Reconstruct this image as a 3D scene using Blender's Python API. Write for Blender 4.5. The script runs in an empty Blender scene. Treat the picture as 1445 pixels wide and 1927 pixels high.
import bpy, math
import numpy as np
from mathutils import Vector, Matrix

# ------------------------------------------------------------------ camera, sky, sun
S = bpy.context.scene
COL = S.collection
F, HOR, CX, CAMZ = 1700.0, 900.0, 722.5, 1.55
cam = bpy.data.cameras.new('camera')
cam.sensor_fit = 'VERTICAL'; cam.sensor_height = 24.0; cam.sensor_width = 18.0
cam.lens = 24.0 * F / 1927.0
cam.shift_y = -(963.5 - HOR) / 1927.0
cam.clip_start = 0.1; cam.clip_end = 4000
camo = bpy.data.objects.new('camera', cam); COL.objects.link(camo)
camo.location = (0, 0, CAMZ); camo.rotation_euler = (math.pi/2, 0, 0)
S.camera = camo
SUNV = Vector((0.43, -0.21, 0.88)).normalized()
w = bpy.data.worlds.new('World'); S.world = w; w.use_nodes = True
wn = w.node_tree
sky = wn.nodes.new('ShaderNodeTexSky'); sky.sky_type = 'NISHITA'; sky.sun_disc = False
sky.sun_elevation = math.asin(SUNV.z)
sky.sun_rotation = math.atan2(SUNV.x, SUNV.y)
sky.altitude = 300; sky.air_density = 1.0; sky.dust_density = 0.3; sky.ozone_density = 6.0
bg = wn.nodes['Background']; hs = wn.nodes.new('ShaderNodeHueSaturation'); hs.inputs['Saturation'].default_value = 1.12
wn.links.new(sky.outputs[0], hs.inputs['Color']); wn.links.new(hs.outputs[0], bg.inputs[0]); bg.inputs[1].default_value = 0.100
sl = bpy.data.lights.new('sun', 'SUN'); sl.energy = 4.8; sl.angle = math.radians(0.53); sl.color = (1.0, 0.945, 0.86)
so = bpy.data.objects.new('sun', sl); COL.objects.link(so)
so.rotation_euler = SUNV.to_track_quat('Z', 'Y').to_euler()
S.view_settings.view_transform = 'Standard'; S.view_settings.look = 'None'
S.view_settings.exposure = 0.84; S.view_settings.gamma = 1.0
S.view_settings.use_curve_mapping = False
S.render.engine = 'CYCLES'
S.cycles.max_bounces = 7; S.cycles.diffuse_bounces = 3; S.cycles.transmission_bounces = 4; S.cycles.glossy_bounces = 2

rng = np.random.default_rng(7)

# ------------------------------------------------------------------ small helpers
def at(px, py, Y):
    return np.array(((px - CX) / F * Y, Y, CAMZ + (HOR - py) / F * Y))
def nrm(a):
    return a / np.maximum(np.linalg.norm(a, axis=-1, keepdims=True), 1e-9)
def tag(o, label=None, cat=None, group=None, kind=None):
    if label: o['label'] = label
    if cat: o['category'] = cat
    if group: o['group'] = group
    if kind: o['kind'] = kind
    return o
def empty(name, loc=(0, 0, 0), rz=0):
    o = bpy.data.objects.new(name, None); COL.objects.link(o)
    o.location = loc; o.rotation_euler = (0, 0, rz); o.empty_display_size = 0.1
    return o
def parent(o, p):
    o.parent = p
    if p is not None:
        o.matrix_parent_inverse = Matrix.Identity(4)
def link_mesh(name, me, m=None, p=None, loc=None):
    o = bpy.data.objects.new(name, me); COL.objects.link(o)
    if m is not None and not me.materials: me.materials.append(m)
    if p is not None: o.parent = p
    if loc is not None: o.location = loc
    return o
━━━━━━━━
▶ [Short exercise]: Write out the listing's lines exactly, from its first line through the line that contains "from mathutils import Vector, Matrix", and stop there.

▶ [Response]:
Reconstruct this image as a 3D scene using Blender's Python API. Write for Blender 4.5. The script runs in an empty Blender scene. Treat the picture as 1445 pixels wide and 1927 pixels high.
import bpy, math
import numpy as np
from mathutils import Vector, Matrix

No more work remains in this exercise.